**REQUIRED TASK**
Write out the listing, please, but only from its first line through the line containing "return m, nt, out", exactly as given and without pictures.

**RECORDED INFORMATION**
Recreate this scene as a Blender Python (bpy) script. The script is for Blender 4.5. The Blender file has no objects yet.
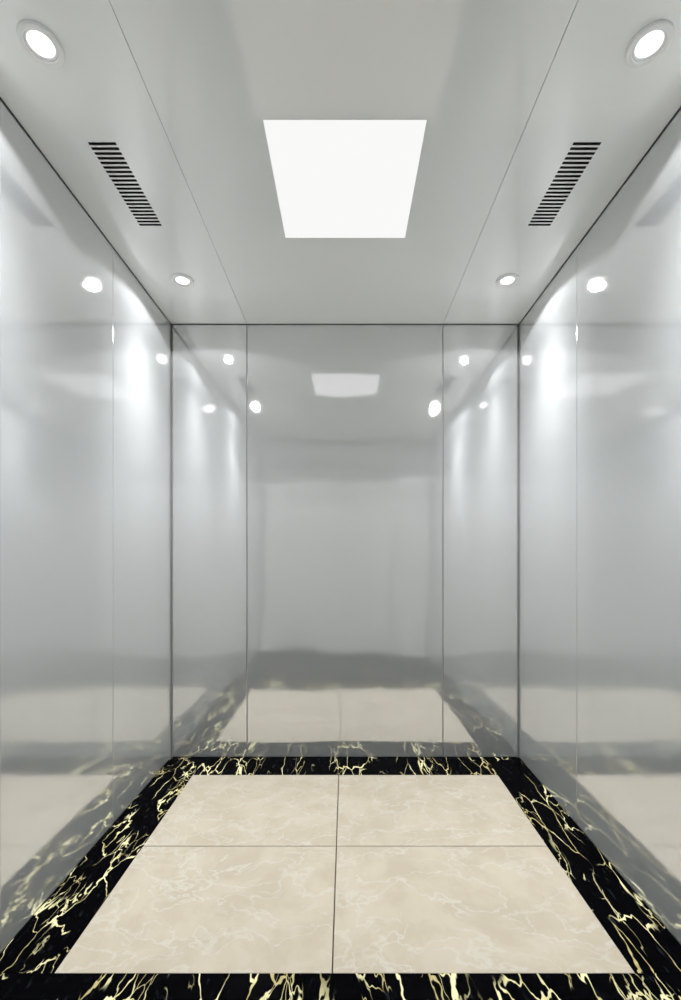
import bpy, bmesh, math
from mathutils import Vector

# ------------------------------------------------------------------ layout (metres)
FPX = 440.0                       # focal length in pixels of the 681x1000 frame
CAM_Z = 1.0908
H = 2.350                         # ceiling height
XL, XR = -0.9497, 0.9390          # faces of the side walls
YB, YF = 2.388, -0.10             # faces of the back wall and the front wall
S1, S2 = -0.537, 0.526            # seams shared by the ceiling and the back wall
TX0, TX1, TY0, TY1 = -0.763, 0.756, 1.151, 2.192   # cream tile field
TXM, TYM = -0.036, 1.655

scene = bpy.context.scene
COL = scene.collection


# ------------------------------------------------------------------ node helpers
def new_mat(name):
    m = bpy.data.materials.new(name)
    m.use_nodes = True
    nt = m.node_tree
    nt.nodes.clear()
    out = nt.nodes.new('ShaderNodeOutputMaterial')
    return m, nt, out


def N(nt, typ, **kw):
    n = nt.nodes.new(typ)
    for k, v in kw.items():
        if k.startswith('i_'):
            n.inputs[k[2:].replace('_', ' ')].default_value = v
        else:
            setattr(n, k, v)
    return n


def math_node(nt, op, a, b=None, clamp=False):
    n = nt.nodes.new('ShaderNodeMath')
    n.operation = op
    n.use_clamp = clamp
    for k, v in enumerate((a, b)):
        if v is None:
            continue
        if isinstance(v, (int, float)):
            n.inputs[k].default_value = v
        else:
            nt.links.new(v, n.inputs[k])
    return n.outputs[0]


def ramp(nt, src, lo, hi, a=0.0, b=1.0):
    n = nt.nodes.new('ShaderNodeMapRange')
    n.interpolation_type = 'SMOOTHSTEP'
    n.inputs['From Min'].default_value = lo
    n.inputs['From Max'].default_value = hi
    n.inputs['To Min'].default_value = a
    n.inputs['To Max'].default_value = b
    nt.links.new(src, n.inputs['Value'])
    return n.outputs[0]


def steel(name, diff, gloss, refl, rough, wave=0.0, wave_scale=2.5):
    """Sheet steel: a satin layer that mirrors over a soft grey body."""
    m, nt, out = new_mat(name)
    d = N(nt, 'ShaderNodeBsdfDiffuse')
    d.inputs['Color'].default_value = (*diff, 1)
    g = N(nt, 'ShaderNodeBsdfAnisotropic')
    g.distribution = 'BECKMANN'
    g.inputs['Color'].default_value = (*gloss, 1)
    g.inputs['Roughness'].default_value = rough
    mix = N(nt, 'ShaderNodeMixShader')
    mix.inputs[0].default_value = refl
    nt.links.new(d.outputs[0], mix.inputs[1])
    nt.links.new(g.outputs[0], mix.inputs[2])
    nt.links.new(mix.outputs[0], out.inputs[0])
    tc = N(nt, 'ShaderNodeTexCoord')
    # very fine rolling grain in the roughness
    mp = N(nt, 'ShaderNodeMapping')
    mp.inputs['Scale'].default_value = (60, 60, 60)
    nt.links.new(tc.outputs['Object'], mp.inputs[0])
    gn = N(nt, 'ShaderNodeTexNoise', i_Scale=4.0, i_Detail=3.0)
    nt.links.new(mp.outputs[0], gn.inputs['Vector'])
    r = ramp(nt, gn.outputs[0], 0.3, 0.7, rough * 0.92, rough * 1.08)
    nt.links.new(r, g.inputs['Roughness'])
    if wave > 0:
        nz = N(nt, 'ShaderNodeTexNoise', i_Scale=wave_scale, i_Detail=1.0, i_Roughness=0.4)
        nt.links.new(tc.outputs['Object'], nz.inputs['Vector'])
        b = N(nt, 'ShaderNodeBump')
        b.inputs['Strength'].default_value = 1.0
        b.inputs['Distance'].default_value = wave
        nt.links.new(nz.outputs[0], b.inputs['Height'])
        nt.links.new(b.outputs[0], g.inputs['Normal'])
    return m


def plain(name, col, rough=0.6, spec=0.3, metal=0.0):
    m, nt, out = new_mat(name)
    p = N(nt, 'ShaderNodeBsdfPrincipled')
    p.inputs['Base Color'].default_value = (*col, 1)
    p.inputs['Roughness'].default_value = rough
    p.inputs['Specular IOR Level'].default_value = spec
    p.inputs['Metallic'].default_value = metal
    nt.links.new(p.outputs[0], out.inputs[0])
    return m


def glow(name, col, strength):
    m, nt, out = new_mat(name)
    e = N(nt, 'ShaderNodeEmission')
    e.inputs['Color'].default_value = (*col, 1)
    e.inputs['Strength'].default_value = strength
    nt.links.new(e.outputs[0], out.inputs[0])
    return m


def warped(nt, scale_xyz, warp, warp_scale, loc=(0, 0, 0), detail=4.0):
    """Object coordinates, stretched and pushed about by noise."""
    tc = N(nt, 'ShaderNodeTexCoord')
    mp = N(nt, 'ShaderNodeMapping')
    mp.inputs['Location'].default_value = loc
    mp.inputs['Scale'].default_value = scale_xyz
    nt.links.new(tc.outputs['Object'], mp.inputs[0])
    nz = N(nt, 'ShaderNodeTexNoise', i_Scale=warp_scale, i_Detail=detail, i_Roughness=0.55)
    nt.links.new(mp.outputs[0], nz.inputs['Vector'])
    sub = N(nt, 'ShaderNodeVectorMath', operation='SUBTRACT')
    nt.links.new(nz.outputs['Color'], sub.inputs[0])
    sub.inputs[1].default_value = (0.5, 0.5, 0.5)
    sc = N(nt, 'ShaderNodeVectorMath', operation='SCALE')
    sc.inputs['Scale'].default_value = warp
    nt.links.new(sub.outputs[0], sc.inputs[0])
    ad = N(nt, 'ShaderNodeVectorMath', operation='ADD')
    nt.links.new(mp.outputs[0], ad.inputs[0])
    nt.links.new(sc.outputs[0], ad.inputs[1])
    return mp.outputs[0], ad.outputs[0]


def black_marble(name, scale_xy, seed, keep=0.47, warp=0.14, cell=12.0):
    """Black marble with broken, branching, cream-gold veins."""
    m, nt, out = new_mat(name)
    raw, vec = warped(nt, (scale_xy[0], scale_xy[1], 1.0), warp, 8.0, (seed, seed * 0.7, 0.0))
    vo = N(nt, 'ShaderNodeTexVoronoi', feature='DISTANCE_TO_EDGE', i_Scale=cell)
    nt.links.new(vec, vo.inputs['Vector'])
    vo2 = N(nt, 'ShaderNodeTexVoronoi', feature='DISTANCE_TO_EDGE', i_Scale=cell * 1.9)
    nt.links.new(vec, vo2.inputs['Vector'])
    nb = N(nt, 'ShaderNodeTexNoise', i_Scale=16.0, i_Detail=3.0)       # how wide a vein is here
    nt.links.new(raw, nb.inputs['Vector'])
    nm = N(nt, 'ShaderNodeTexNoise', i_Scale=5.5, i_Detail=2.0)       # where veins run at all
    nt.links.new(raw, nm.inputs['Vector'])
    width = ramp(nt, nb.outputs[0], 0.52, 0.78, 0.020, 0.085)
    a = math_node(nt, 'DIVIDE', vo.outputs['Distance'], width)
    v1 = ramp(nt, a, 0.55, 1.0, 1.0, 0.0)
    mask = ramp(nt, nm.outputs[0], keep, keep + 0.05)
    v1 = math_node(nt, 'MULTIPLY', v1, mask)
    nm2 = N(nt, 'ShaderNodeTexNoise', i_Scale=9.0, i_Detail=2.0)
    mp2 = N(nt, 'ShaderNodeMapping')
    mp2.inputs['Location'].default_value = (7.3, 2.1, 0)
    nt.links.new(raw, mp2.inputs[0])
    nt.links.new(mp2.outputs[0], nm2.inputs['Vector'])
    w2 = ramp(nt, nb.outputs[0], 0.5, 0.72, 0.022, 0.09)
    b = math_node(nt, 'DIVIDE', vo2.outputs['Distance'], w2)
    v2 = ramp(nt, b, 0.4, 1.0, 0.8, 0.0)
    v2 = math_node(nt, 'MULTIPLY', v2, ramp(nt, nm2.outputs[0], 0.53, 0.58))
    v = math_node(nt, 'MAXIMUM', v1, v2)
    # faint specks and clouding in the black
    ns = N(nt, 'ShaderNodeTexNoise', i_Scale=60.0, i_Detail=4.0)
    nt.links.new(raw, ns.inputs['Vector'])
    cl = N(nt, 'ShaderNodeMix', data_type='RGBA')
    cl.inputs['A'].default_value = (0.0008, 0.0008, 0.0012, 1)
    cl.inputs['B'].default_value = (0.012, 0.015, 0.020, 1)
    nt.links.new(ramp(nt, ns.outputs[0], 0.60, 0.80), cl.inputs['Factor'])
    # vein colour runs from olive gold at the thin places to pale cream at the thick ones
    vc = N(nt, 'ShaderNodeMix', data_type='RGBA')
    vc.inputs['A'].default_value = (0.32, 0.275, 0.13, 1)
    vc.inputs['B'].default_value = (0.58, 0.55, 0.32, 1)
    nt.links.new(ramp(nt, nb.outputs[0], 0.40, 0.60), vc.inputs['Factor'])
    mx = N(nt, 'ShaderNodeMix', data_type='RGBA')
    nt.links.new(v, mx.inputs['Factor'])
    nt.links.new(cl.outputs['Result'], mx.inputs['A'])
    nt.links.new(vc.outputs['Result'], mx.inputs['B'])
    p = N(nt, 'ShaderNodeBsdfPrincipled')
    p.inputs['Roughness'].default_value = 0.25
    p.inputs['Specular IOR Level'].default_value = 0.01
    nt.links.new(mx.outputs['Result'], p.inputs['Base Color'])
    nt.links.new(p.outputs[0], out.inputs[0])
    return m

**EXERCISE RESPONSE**
Recreate this scene as a Blender Python (bpy) script. The script is for Blender 4.5. The Blender file has no objects yet.
import bpy, bmesh, math
from mathutils import Vector

# ------------------------------------------------------------------ layout (metres)
FPX = 440.0                       # focal length in pixels of the 681x1000 frame
CAM_Z = 1.0908
H = 2.350                         # ceiling height
XL, XR = -0.9497, 0.9390          # faces of the side walls
YB, YF = 2.388, -0.10             # faces of the back wall and the front wall
S1, S2 = -0.537, 0.526            # seams shared by the ceiling and the back wall
TX0, TX1, TY0, TY1 = -0.763, 0.756, 1.151, 2.192   # cream tile field
TXM, TYM = -0.036, 1.655

scene = bpy.context.scene
COL = scene.collection


# ------------------------------------------------------------------ node helpers
def new_mat(name):
    m = bpy.data.materials.new(name)
    m.use_nodes = True
    nt = m.node_tree
    nt.nodes.clear()
    out = nt.nodes.new('ShaderNodeOutputMaterial')
    return m, nt, out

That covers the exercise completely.